The agencies insisted the residential lot was a wetland subject to federal authority and ordered their construction work stopped under threat of tens of thousands of dollars a day in fines unless they secured a federal permit. The Sacketts spent the next 16 years fighting for the right to use their property, according to the foundation. Their battle spanned four presidential administrations and every level of the federal court system, it added.

Related

A majority of the justices held to a plurality opinion in the 2006 case that the Clean Water Act applies to only those “wetlands” or water which must be relatively permanent and connected to traditional interstate navigable waters.

Justice Samuel Alito, who authored the opinion, warned that under the EPA’s interpretation of the Clean Water Act, “nearly all waters and wetlands are potentially susceptible to regulation under this (significant nexus) test, putting a staggering array of landowners at risk of criminal prosecution for such mundane activities as moving dirt.”

Utah was among an 11-state coalition that successfully got the rule put on hold with a federal injunction issued in 2018, and Utah’s state Legislature has weighed in with a resolution opposing the WOTUS rule.

President Joe Biden’s administration is now considering what next steps to take after a ruling that it said upends protections for critical wetlands and waterways.

“The court’s decision today aims to take our country backwards. It will jeopardize the sources of clean drinking water for farmers, businesses and millions of Americans,” White House press secretary Karine Jean-Pierre said, according to The Washington Post. “But know this, that President Biden will use every legal authority available to him to ensure Americans in every state have clean water.”

Jonathan Wood, vice president of law and policy at the Property and Environment Research Center, said he believes Thursday’s ruling will have a boomerang effect by bringing renewed emphasis on wetlands’ conservation.

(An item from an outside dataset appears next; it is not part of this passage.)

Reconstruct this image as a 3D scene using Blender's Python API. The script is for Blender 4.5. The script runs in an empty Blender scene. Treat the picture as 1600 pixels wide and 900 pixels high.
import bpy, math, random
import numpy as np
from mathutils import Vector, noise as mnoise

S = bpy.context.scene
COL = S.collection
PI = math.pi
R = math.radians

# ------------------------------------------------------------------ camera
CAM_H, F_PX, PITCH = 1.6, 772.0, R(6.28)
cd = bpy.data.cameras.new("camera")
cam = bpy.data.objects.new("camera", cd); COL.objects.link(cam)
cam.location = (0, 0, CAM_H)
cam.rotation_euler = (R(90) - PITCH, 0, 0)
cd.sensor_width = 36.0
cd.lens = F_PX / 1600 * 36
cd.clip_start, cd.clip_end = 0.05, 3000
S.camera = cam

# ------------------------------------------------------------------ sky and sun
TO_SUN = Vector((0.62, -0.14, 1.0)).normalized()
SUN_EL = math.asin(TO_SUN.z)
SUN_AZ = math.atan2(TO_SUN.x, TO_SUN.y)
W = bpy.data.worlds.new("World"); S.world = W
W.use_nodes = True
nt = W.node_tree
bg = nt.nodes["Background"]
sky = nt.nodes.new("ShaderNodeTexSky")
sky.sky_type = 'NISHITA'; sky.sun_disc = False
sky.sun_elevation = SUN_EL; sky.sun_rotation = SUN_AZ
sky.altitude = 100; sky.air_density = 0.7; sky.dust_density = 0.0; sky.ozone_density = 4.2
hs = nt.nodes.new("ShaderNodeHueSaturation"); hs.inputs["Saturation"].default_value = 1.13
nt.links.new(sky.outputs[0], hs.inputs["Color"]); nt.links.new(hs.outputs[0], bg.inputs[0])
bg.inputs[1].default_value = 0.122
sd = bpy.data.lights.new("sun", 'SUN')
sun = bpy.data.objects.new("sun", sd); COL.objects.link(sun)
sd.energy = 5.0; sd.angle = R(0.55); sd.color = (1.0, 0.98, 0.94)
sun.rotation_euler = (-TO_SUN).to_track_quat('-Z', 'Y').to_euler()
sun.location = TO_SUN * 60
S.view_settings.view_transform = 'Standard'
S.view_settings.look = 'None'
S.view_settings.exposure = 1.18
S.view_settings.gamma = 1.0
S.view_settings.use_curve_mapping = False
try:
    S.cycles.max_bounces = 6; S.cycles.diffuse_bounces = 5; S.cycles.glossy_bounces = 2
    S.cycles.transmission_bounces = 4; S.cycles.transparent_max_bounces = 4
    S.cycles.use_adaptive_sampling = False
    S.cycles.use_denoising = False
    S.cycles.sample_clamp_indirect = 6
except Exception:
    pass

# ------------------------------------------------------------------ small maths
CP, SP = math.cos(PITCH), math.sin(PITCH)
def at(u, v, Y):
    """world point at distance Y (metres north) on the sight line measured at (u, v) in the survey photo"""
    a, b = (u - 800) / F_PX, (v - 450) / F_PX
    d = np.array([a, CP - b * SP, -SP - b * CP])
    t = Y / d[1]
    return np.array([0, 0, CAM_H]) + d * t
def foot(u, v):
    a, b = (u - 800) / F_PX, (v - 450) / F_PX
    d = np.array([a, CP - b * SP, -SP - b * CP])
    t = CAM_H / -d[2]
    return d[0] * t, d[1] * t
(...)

“Today’s ruling brings significant clarity to federal wetlands regulation but also signals the need to ramp up voluntary wetland conservation. For decades, uncertainty over the extent of Clean Water Act regulation has made wetlands a liability for private landowners,” he said. “All nine justices rejected the prior vague standard in favor of relatively narrow understandings of federal authority over private property. Now that fewer wetlands will be regulatory liabilities for private landowners, it’s time for voluntary conservation efforts to make wetlands an asset to landowners.”

The good act and the bad act

In his opinion, Alito hailed the success of the Clean Water Act over the years.

“This case concerns a nagging question about the outer reaches of the Clean Water Act, the principal federal law regulating water pollution in the United States. By all accounts, the act has been a great success. Before its enactment in 1972, many of the nation’s rivers, lakes, and streams were severely polluted, and existing federal legislation had proved to be inadequate,” he wrote.

But Alito criticized the uncertainty embodied in the act.

“There is, however, an unfortunate footnote to this success story: the outer boundaries of the act’s geographical reach have been uncertain from the start. The act applies to “the waters of the United States,” but what does that phrase mean? Does the term encompass any backyard that is soggy enough for some minimum period of time? Does it reach ‘mudflats, sandflats, wetlands, sloughs, prairie potholes, wet meadows, (or) playa lakes?’ How about ditches, swimming pools, and puddles?”

Justice Brett Kavanaugh said while he agreed with the decision, he objected to the court’s new test of what waters are covered under the Clean Water Act.

“By narrowing the act’s coverage of wetlands to only adjoining wetlands, the court’s new test will leave some long-regulated adjacent wetlands no longer covered by the Clean Water Act, with significant repercussions for water quality and flood control throughout the United States.”

He went on to add: “The court’s erroneous test not only will create real-world consequences for the waters of the United States, but also is sufficiently novel and vague (at least as a single standalone test) that it may create regulatory uncertainty for the federal government, the states, and regulated parties.”